2. Party B has the requisite corporate power and authority to enter into the Transaction (for purposes of this Annex 1, the “Agreement”) and to carry out the Transactions contemplated thereby.
3. The execution and delivery by Party B of the Transaction, and the performance by Party B of its obligations under the Transaction, have been duly authorized by all necessary corporate action on the part of Party B.
4. The Transaction has been duly authorized, executed and delivered by Party B.
5. No consent, approval or authorization of, or registration, filing or declaration with, any governmental or public body or authority is required in connection with the execution, delivery or performance by Party B of the Transaction.

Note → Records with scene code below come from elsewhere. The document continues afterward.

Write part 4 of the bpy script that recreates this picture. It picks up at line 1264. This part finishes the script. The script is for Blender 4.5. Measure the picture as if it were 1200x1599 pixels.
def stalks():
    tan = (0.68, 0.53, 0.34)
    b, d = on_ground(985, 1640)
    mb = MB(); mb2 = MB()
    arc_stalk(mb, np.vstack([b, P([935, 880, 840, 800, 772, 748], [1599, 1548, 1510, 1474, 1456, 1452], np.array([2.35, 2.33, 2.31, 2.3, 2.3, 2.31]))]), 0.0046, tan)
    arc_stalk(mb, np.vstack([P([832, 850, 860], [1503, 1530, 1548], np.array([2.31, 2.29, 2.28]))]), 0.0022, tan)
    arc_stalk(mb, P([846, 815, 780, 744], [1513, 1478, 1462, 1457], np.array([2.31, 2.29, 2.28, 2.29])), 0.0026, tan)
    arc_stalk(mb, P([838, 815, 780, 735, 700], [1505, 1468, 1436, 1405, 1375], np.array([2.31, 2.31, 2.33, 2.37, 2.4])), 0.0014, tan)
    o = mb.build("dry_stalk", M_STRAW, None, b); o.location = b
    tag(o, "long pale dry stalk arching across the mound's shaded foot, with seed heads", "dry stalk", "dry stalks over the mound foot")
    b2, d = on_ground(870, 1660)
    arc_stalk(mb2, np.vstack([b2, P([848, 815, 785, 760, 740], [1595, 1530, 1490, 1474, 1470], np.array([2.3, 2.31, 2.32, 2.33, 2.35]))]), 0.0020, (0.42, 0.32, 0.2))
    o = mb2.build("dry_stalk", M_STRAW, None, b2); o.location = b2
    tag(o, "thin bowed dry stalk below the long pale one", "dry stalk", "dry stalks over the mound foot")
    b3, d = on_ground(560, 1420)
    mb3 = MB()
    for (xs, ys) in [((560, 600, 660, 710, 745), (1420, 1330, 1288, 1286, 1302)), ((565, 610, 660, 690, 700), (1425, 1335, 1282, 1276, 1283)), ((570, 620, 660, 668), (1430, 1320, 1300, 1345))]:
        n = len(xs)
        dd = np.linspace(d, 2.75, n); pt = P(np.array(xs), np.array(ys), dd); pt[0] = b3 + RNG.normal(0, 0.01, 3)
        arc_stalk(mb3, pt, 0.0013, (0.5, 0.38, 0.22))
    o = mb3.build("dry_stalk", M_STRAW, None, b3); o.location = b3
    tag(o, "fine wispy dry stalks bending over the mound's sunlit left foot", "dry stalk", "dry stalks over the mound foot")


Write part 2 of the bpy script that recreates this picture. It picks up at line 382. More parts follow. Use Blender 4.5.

6. The execution, delivery and performance by Party B of the Transaction and compliance by Party B with the terms and provisions thereof will not, whether with or without the giving of notice or lapse of time or both, result in a breach or violation of any of the terms and provisions of, or constitute a default under, (A) any material indenture, mortgage, deed of trust, loan, purchase or credit agreement, lease, corporate charter or by-laws, or any other agreement or instrument to which Party B or any subsidiary is bound or by which Party B or any subsidiary or any of their respective properties may be bound or affected, or (B) any Delaware or federal law, statute, rule, regulation or order or any judgment, order, writ or decree of any governmental agency or body or any court having jurisdiction over Party B or any of its properties.
7. Neither Party B nor any subsidiary is an “investment company” or a company “controlled” by an “investment company”, in each case within the meanings ascribed to such terms in the Investment Company Act of 1940, as amended, nor is Party B or any subsidiary subject to regulation under said Act.